§ **What this task involves**:
Retype, exactly as they stand, the lines from the start of the data to the line that contains "pi = math.pi", both ends included. Leave the pictures out.

§ **Source material**:

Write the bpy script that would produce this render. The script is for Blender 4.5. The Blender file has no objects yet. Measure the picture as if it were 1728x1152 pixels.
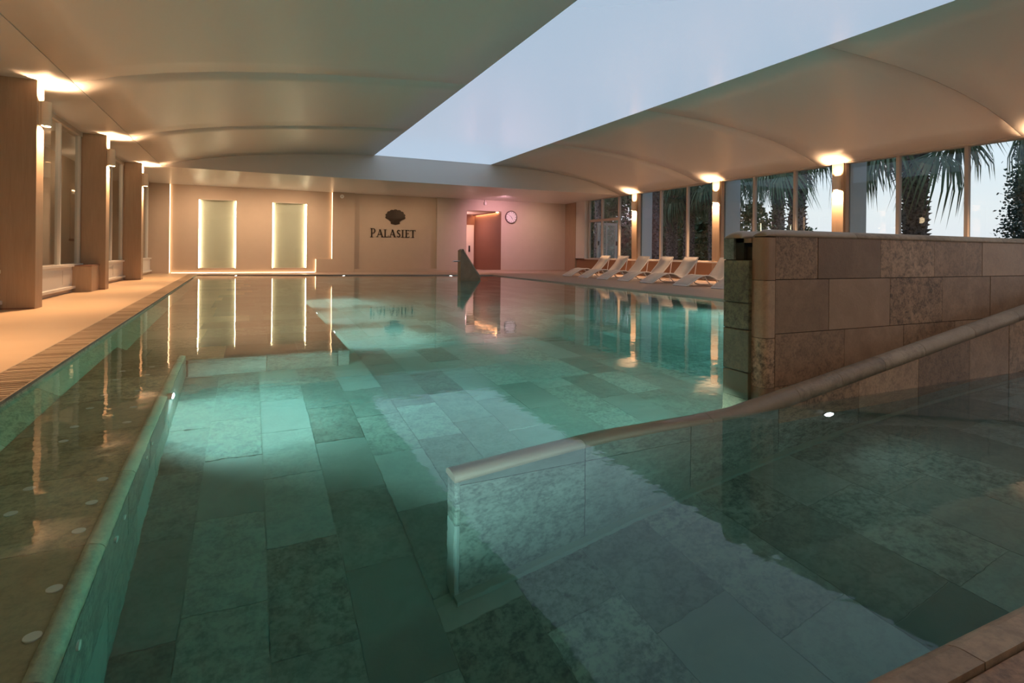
import bpy, bmesh, math, random
from mathutils import Vector, Matrix
R = random.Random(7)
S = bpy.context.scene
COL = S.collection
pi = math.pi

# ------------------------------------------------------------------ camera
TH = math.atan(441 / 948.0)
cd = bpy.data.cameras.new('camera')
cd.sensor_width = 36; cd.lens = 948 / 1728 * 36
cd.shift_x = 0.0; cd.shift_y = -(576 - 425.4) / 1728
cd.clip_end = 500
cam = bpy.data.objects.new('camera', cd); COL.objects.link(cam)
cam.location = (0, 0, .88)
cam.rotation_euler = (Matrix.Rotation(-TH, 3, 'Z') @ Matrix.Rotation(pi / 2, 3, 'X') @ Matrix.Rotation(.0100, 3, 'Z')).to_euler()
S.camera = cam

# ------------------------------------------------------------------ world, exposure
S.view_settings.view_transform = 'Standard'; S.view_settings.look = 'None'
S.view_settings.exposure = 0.40; S.view_settings.gamma = 1.0
S.view_settings.use_curve_mapping = False
S.cycles.use_denoising = True
try: S.cycles.denoiser = 'OPENIMAGEDENOISE'
except Exception: pass
S.cycles.use_adaptive_sampling = True; S.cycles.adaptive_threshold = .025
S.cycles.max_bounces = 10; S.cycles.diffuse_bounces = 3; S.cycles.glossy_bounces = 5
S.cycles.transmission_bounces = 8; S.cycles.transparent_max_bounces = 12; S.cycles.volume_bounces = 0
S.cycles.sample_clamp_indirect = 4.0; S.cycles.sample_clamp_direct = 0
S.cycles.blur_glossy = 0.6
S.cycles.caustics_reflective = True; S.cycles.caustics_refractive = True
W = bpy.data.worlds.new('dusk'); S.world = W; W.use_nodes = True
nt = W.node_tree; nt.nodes.clear()
tc = nt.nodes.new('ShaderNodeTexCoord'); sx = nt.nodes.new('ShaderNodeSeparateXYZ')
rp = nt.nodes.new('ShaderNodeValToRGB'); bg = nt.nodes.new('ShaderNodeBackground'); wo = nt.nodes.new('ShaderNodeOutputWorld')
nt.links.new(tc.outputs['Generated'], sx.inputs[0]); nt.links.new(sx.outputs['Z'], rp.inputs[0])
nt.links.new(rp.outputs[0], bg.inputs[0]); nt.links.new(bg.outputs[0], wo.inputs[0])
e = rp.color_ramp.elements
e[0].position = 0.0; e[0].color = (.60, .60, .66, 1)
e[1].position = 1.0; e[1].color = (.16, .28, .50, 1)
q = rp.color_ramp.elements.new(.06); q.color = (.62, .64, .67, 1)
q = rp.color_ramp.elements.new(.22); q.color = (.50, .60, .71, 1)
q = rp.color_ramp.elements.new(.55); q.color = (.28, .43, .64, 1)
bg.inputs[1].default_value = 1.2

SCONCE_W = 430.0      # watts of each wall sconce beam
TROUGH = 0.50        # strength of the daylight panel
POOL_W = 120.0        # watts of an underwater lamp
WARM = (1.0, .60, .32)

# ------------------------------------------------------------------ helpers
def tag(o, label=None, cat=None, group=None, kind=None):
    if label: o['label'] = label
    if cat: o['category'] = cat
    if group: o['group'] = group
    if kind: o['kind'] = kind
    return o

def empty(name, loc=(0, 0, 0), rz=0, label=None, cat=None, group=None, kind=None):
    o = bpy.data.objects.new(name, None); COL.objects.link(o)
    o.location = loc; o.rotation_euler = (0, 0, rz); o.empty_display_size = .1
    return tag(o, label, cat, group, kind)

class MB:
    def __init__(s): s.v = []; s.f = []; s.sm = []
    def add(s, vs, fs, smooth=False):
        b = len(s.v); s.v += [tuple(v) for v in vs]
        for f in fs: s.f.append(tuple(b + i for i in f)); s.sm.append(smooth)
        return s
    def box(s, x0, x1, y0, y1, z0, z1):
        return s.hexa([(x0, y0), (x1, y0), (x1, y1), (x0, y1)], z0, [z1] * 4)
    def hexa(s, xy, z0, zt):
        if not isinstance(z0, (list, tuple)): z0 = [z0] * 4
        vs = [(x, y, z) for (x, y), z in zip(xy, z0)] + [(x, y, z) for (x, y), z in zip(xy, zt)]
        return s.add(vs, [(3, 2, 1, 0), (4, 5, 6, 7), (0, 1, 5, 4), (1, 2, 6, 5), (2, 3, 7, 6), (3, 0, 4, 7)])
    def prism(s, pts, axis, a0, a1, smooth=False, caps=True):
        # pts: closed 2D outline in the two other axes (order x,y,z without axis)
        def mk(p, a):
            if axis == 0: return (a, p[0], p[1])
            if axis == 1: return (p[0], a, p[1])
            return (p[0], p[1], a)
        n = len(pts); vs = [mk(p, a0) for p in pts] + [mk(p, a1) for p in pts]
        s.add(vs, [(i, (i + 1) % n, n + (i + 1) % n, n + i) for i in range(n)], smooth)
        if caps: s.add([mk(p, a0) for p in pts], [tuple(range(n))[::-1]]); s.add([mk(p, a1) for p in pts], [tuple(range(n))])
        return s
    def tube(s, pts, r, n=8, smooth=True, taper=None):
        pts = [Vector(p) for p in pts]; rings = []
        for i, p in enumerate(pts):
            t = (pts[min(i + 1, len(pts) - 1)] - pts[max(i - 1, 0)]).normalized()
            up = Vector((0, 0, 1)) if abs(t.z) < .9 else Vector((1, 0, 0))
            a = t.cross(up).normalized(); b = t.cross(a).normalized()
            rr = r if taper is None else taper[i]
            rings.append([p + (a * math.cos(2 * pi * k / n) + b * math.sin(2 * pi * k / n)) * rr for k in range(n)])
        vs = [v for rg in rings for v in rg]
        fs = [(i * n + k, i * n + (k + 1) % n, (i + 1) * n + (k + 1) % n, (i + 1) * n + k) for i in range(len(pts) - 1) for k in range(n)]
        s.add(vs, fs, smooth)
        s.add(rings[0], [tuple(range(n))]); s.add(rings[-1], [tuple(range(n))[::-1]])
        return s
    def cyl(s, c, r, h, axis=2, n=24, r2=None):
        r2 = r if r2 is None else r2
        def mk(a, b, t):
            if axis == 2: return (c[0] + a, c[1] + b, c[2] + t)
            if axis == 1: return (c[0] + a, c[1] + t, c[2] + b)
            return (c[0] + t, c[1] + a, c[2] + b)
        lo = [mk(r * math.cos(2 * pi * k / n), r * math.sin(2 * pi * k / n), 0) for k in range(n)]
        hi = [mk(r2 * math.cos(2 * pi * k / n), r2 * math.sin(2 * pi * k / n), h) for k in range(n)]
        s.add(lo + hi, [(k, (k + 1) % n, n + (k + 1) % n, n + k) for k in range(n)], True)
        s.add(lo, [tuple(range(n))[::-1]]); s.add(hi, [tuple(range(n))])
        return s
    def mesh(s, name):
        me = bpy.data.meshes.new(name); me.from_pydata(s.v, [], s.f); me.update()
        me.polygons.foreach_set('use_smooth', s.sm)
        bm = bmesh.new(); bm.from_mesh(me)
        bmesh.ops.recalc_face_normals(bm, faces=bm.faces[:]); bm.to_mesh(me); bm.free()
        return me
    def build(s, name, mat, parent=None, bevel=0, **kw):
        me = s.mesh(name); me.materials.append(mat)
        return obj(name, me, parent, bevel=bevel, **kw)

def obj(name, me, parent=None, loc=None, rz=None, bevel=0, **kw):
    o = bpy.data.objects.new(name, me); COL.objects.link(o)
    if parent is not None: o.parent = parent
    if loc is not None: o.location = loc
    if rz is not None: o.rotation_euler = (0, 0, rz)
    if bevel:
        m = o.modifiers.new('bevel', 'BEVEL'); m.width = bevel; m.segments = 2; m.limit_method = 'ANGLE'
    return tag(o, **kw)

def box(name, mat, a, parent=None, bevel=0, **kw):
    return MB().box(*a).build(name, mat, parent, bevel, **kw)

def kids(o): return [c for c in list(bpy.data.objects) if c.parent == o]
def copy_tree(o, parent=None):
    c = o.copy(); COL.objects.link(c); c.parent = parent
    for k in kids(o): copy_tree(k, c)
    return c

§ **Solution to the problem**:
Write the bpy script that would produce this render. The script is for Blender 4.5. The Blender file has no objects yet. Measure the picture as if it were 1728x1152 pixels.
import bpy, bmesh, math, random
from mathutils import Vector, Matrix
R = random.Random(7)
S = bpy.context.scene
COL = S.collection
pi = math.pi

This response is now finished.